**EXERCISE DIRECTIONS:** Find each line with "pixels" and copy it.

**RECORDS SUPPLIED:**
----------

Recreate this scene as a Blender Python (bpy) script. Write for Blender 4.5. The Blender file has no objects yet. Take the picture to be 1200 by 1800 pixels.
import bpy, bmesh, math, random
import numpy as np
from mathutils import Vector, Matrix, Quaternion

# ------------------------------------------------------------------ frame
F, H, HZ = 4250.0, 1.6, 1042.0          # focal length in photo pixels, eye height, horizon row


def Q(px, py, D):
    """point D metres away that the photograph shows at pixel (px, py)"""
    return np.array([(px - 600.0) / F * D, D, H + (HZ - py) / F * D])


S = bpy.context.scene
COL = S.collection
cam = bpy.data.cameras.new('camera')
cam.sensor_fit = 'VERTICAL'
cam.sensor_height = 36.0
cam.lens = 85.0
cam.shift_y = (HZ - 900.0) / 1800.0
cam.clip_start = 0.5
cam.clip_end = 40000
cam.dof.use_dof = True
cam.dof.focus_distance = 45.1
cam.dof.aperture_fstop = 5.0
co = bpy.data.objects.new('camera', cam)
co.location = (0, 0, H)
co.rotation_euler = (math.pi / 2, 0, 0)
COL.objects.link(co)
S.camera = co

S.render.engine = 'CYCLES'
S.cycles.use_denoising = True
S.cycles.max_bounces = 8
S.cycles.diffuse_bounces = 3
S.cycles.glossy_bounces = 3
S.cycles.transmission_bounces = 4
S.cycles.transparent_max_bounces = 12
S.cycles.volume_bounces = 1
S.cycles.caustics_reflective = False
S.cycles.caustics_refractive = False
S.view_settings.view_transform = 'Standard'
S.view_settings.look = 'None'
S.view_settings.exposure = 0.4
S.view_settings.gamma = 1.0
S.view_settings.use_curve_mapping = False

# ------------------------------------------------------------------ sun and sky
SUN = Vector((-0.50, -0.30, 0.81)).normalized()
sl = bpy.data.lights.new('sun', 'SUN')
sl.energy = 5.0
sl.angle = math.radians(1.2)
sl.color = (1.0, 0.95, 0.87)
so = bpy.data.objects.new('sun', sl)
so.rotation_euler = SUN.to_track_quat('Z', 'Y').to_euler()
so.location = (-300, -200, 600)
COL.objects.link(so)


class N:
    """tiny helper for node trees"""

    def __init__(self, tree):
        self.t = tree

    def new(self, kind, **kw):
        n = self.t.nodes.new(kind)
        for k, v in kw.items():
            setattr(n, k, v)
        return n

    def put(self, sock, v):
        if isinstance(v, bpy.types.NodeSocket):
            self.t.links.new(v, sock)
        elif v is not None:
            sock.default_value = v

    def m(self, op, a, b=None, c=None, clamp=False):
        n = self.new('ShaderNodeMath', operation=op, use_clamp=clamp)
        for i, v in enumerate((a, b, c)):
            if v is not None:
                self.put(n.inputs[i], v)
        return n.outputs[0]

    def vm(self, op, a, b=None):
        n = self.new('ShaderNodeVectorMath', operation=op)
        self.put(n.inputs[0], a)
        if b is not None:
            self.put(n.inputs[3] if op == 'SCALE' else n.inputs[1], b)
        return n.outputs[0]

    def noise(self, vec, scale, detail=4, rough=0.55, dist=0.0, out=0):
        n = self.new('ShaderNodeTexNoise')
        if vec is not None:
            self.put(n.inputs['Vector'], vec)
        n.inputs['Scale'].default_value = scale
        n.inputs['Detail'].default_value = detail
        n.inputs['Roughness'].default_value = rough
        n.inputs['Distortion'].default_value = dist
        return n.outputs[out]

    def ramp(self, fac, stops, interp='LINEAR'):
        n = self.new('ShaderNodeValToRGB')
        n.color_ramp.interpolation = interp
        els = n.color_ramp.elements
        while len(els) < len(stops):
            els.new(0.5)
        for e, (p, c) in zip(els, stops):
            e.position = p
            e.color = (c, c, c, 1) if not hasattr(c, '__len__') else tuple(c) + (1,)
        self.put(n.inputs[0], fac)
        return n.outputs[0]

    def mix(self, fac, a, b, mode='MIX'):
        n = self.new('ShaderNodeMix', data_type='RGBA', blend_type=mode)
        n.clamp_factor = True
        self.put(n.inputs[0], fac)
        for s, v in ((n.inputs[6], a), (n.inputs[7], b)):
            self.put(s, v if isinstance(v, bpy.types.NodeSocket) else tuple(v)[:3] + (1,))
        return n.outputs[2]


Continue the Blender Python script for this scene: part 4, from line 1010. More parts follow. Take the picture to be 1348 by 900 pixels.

----------

**SOLUTION FOR THIS TASK:**
Recreate this scene as a Blender Python (bpy) script. Write for Blender 4.5. The Blender file has no objects yet. Take the picture to be 1200 by 1800 pixels.
F, H, HZ = 4250.0, 1.6, 1042.0          # focal length in photo pixels, eye height, horizon row
Continue the Blender Python script for this scene: part 4, from line 1010. More parts follow. Take the picture to be 1348 by 900 pixels.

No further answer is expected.